Il est marquant de constater l’ampleur de notre désillusion à l'égard de la politique institutionnelle, tout en relevant, d’un autre côté, notre envie viscérale de continuer à tant attendre d’elle. Ce soudain engouement, nous le retrouvons à l’amorce de chaque campagne présidentielle. Et celle-ci est particulièrement emblématique de cette tension à la fois faite de perte d’adhésion et de secret espoir de voir de jours meilleurs advenir grâce à l’application de programmes supposés répondre aux maux du pays. Bien que la foi n'y soit plus, l’on voudrait malgré tout, et comme pleins de candeur, ignorer toutes les déceptions passées et de nouveau y croire.
Cet esprit paradoxal du temps m’a conduit à interroger ce que suppose la bonne expression de notre condition politique. Pour cela, j'ai développé une boîte à outils, une sorte de méthode faite de quelques modalités d'action à même de produire des effets dans le cadre de nos vies quotidiennes et de nous rendre, à divers titres, davantage agissants.
C’est dans ce sens, que vous en appelez d’abord à recadrer nos attentes à l’égard de la " grande politique " ?
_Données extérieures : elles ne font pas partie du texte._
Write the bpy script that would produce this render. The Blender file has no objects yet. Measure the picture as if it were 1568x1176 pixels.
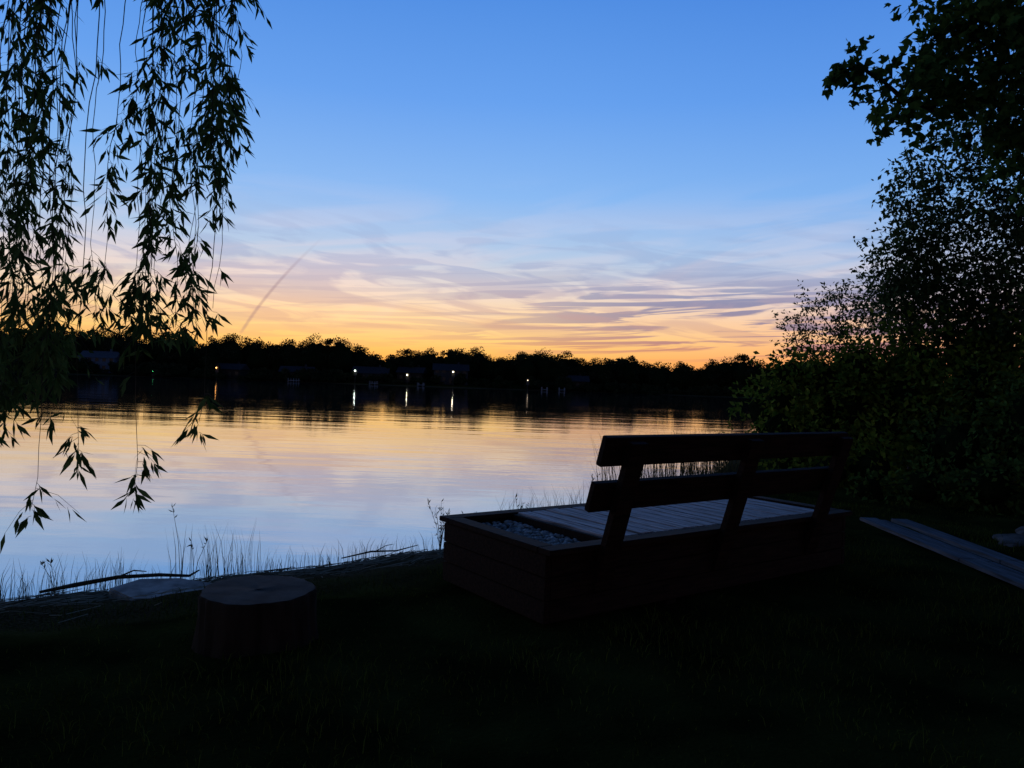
import bpy, bmesh, math, random
import numpy as np
from mathutils import Matrix, Vector

random.seed(7)
rng = np.random.default_rng(11)
scene = bpy.context.scene
scene.view_settings.view_transform = 'Standard'
scene.view_settings.look = 'None'
scene.view_settings.exposure = 0
CAMZ = 1.55
WATER_Z = -0.35

def lin(r, g, b):
    def f(c):
        c /= 255.0
        return c/12.92 if c <= 0.04045 else ((c+0.055)/1.055)**2.4
    return (f(r), f(g), f(b), 1.0)

# ------------------------------------------------------------------ materials
def new_mat(name):
    m = bpy.data.materials.new(name)
    m.use_nodes = True
    nt = m.node_tree
    for n in list(nt.nodes):
        nt.nodes.remove(n)
    out = nt.nodes.new('ShaderNodeOutputMaterial')
    return m, nt, out

def foliage_mat(name, c1, c2, transl=0.3):
    m, nt, out = new_mat(name)
    geo = nt.nodes.new('ShaderNodeNewGeometry')
    ramp = nt.nodes.new('ShaderNodeValToRGB')
    ramp.color_ramp.elements[0].color = (*c1, 1)
    ramp.color_ramp.elements[1].color = (*c2, 1)
    nt.links.new(geo.outputs['Random Per Island'], ramp.inputs['Fac'])
    d = nt.nodes.new('ShaderNodeBsdfDiffuse')
    nt.links.new(ramp.outputs['Color'], d.inputs['Color'])
    if transl <= 0:
        nt.links.new(d.outputs[0], out.inputs['Surface'])
        return m
    t = nt.nodes.new('ShaderNodeBsdfTranslucent')
    nt.links.new(ramp.outputs['Color'], t.inputs['Color'])
    mx = nt.nodes.new('ShaderNodeMixShader')
    mx.inputs[0].default_value = transl
    nt.links.new(d.outputs[0], mx.inputs[1])
    nt.links.new(t.outputs[0], mx.inputs[2])
    nt.links.new(mx.outputs[0], out.inputs['Surface'])
    return m

def noisy_mat(name, c1, c2, scale=5.0, stretch=(1, 1, 1), rough=0.8, bump=0.2, spec=0.3, detail=6.0, bdist=0.01, lo=0.35, hi=0.65):
    m, nt, out = new_mat(name)
    tc = nt.nodes.new('ShaderNodeTexCoord')
    mp = nt.nodes.new('ShaderNodeMapping')
    mp.inputs['Scale'].default_value = stretch
    nz = nt.nodes.new('ShaderNodeTexNoise')
    nz.inputs['Scale'].default_value = scale
    nz.inputs['Detail'].default_value = detail
    ramp = nt.nodes.new('ShaderNodeValToRGB')
    ramp.color_ramp.elements[0].position = lo
    ramp.color_ramp.elements[1].position = hi
    ramp.color_ramp.elements[0].color = (*c1, 1)
    ramp.color_ramp.elements[1].color = (*c2, 1)
    b = nt.nodes.new('ShaderNodeBsdfPrincipled')
    b.inputs['Roughness'].default_value = rough
    b.inputs['Specular IOR Level'].default_value = spec
    bm = nt.nodes.new('ShaderNodeBump')
    bm.inputs['Strength'].default_value = bump
    bm.inputs['Distance'].default_value = bdist
    nt.links.new(tc.outputs['Object'], mp.inputs['Vector'])
    nt.links.new(mp.outputs[0], nz.inputs['Vector'])
    nt.links.new(nz.outputs['Fac'], ramp.inputs['Fac'])
    nt.links.new(ramp.outputs['Color'], b.inputs['Base Color'])
    nt.links.new(nz.outputs['Fac'], bm.inputs['Height'])
    nt.links.new(bm.outputs[0], b.inputs['Normal'])
    nt.links.new(b.outputs[0], out.inputs['Surface'])
    return m

def emit_mat(name, col, s):
    m, nt, out = new_mat(name)
    e = nt.nodes.new('ShaderNodeEmission')
    e.inputs['Color'].default_value = (*col, 1)
    e.inputs['Strength'].default_value = s
    nt.links.new(e.outputs[0], out.inputs['Surface'])
    return m

M_bark = noisy_mat('bark', (0.010, 0.0075, 0.005), (0.034, 0.025, 0.018), 8, (1, 1, 0.25), 0.9, 0.6, spec=0.1)
M_twig = noisy_mat('twig', (0.03, 0.03, 0.015), (0.05, 0.045, 0.025), 30, (1, 1, 1), 0.8, 0.1)
M_willow = foliage_mat('willow_leaf', (0.035, 0.075, 0.018), (0.11, 0.17, 0.05), 0.35)
M_maple = foliage_mat('maple_leaf', (0.032, 0.07, 0.018), (0.09, 0.16, 0.035), 0.35)
M_small = foliage_mat('small_leaf', (0.035, 0.065, 0.02), (0.10, 0.14, 0.05), 0.35)
M_bush = foliage_mat('bush_leaf', (0.04, 0.085, 0.010), (0.18, 0.22, 0.03), 0.2)
M_far = foliage_mat('far_leaf', (0.014, 0.018, 0.009), (0.035, 0.042, 0.02), 0)
M_grass = foliage_mat('grass_blade', (0.022, 0.036, 0.004), (0.095, 0.115, 0.018), 0)
M_reed = foliage_mat('reed_blade', (0.05, 0.055, 0.02), (0.16, 0.13, 0.06), 0)
M_straw = foliage_mat('dead_reed', (0.10, 0.075, 0.045), (0.32, 0.25, 0.17), 0)
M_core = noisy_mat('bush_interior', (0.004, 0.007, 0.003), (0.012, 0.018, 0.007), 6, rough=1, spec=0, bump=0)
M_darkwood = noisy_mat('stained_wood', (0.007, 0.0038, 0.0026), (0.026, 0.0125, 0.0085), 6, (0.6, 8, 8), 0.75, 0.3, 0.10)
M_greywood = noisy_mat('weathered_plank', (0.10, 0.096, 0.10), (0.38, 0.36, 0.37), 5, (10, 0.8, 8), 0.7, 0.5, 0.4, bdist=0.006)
M_walk = noisy_mat('boardwalk_plank', (0.03, 0.034, 0.04), (0.105, 0.115, 0.135), 5, (8, 0.5, 8), 0.7, 0.4, 0.3)
M_stone = foliage_mat('gravel_stone', (0.12, 0.12, 0.12), (0.42, 0.41, 0.40), 0.0)
M_rock = noisy_mat('rock', (0.04, 0.038, 0.035), (0.10, 0.095, 0.09), 5, rough=0.9, bump=0.6)
M_slab = noisy_mat('concrete', (0.10, 0.10, 0.095), (0.28, 0.27, 0.25), 7, rough=0.9, bump=0.5)
M_cut = noisy_mat('cut_wood', (0.014, 0.010, 0.008), (0.055, 0.044, 0.037), 7, (1, 1, 1), 0.85, 0.6, 0.2)
M_drift = noisy_mat('driftwood', (0.03, 0.024, 0.018), (0.08, 0.065, 0.05), 12, (1, 1, 1), 0.85, 0.4)

# ------------------------------------------------------------------ mesh builder (quads)
class QB:
    def __init__(self):
        self.v = []; self.f = []; self.m = []; self.n = 0
    def quads(self, arr, mat=0):
        arr = np.asarray(arr, dtype=np.float64).reshape(-1, 4, 3)
        k = len(arr)
        if k == 0: return
        self.v.append(arr.reshape(-1, 3))
        self.f.append(np.arange(k*4).reshape(-1, 4)+self.n)
        self.m.append(np.full(k, mat)); self.n += k*4
    def indexed(self, verts, faces, mat=0):
        verts = np.asarray(verts, dtype=np.float64).reshape(-1, 3)
        faces = np.asarray(faces, dtype=np.int64).reshape(-1, 4)
        self.v.append(verts); self.f.append(faces+self.n)
        self.m.append(np.full(len(faces), mat)); self.n += len(verts)
    def tube(self, pts, rad, mat=0, sides=6):
        pts = np.asarray(pts, float); n = len(pts)
        rad = np.broadcast_to(np.asarray(rad, float), (n,))
        t = np.gradient(pts, axis=0)
        t /= np.linalg.norm(t, axis=1)[:, None]+1e-9
        ref = np.array([0.31, 0.95, 0.1]) if abs(t[0][2]) > 0.7 else np.array([0.05, 0.1, 1.0])
        a = np.cross(t, ref); a /= np.linalg.norm(a, axis=1)[:, None]+1e-9
        b = np.cross(t, a)
        ang = np.linspace(0, 2*math.pi, sides, endpoint=False)
        ring = pts[:, None, :]+rad[:, None, None]*(a[:, None, :]*np.cos(ang)[None, :, None]+b[:, None, :]*np.sin(ang)[None, :, None])
        i, j = np.meshgrid(np.arange(n-1), np.arange(sides), indexing='ij')
        j2 = (j+1) % sides
        fc = np.stack([i*sides+j, i*sides+j2, (i+1)*sides+j2, (i+1)*sides+j], -1).reshape(-1, 4)
        self.indexed(ring.reshape(-1, 3), fc, mat)
    def obj(self, name, mats, parent=None, smooth=False):
        V = np.concatenate(self.v); F = np.concatenate(self.f); Mi = np.concatenate(self.m)
        me = bpy.data.meshes.new(name)
        me.vertices.add(len(V)); me.vertices.foreach_set('co', V.ravel())
        me.loops.add(len(F)*4); me.loops.foreach_set('vertex_index', F.ravel().astype(np.int32))
        me.polygons.add(len(F))
        me.polygons.foreach_set('loop_start', (np.arange(len(F))*4).astype(np.int32))
        me.polygons.foreach_set('loop_total', np.full(len(F), 4, np.int32))
        me.polygons.foreach_set('material_index', Mi.astype(np.int32))
        if smooth: me.polygons.foreach_set('use_smooth', np.ones(len(F), bool))
        for m in mats: me.materials.append(m)
        me.update(calc_edges=True); me.validate()
        o = bpy.data.objects.new(name, me)
        scene.collection.objects.link(o)
        if parent: o.parent = parent
        return o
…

Exactement. Il nous revient à la fois de remettre en question les attentes démesurées que nous entretenons à son égard, tout en insistant sur le fait qu’il est urgent de peser pour qu'elle réponde avant toute chose à ses prérogatives cardinales. Celles de se soucier avant toute chose de la qualité des services publics et des institutions – qui sont aujourd’hui en lambeaux – et de la bonne organisation de la vie en commun, loin des strictes logiques comptables qui en sont arrivées à vidé de sa substance le sens de l’action publique (...).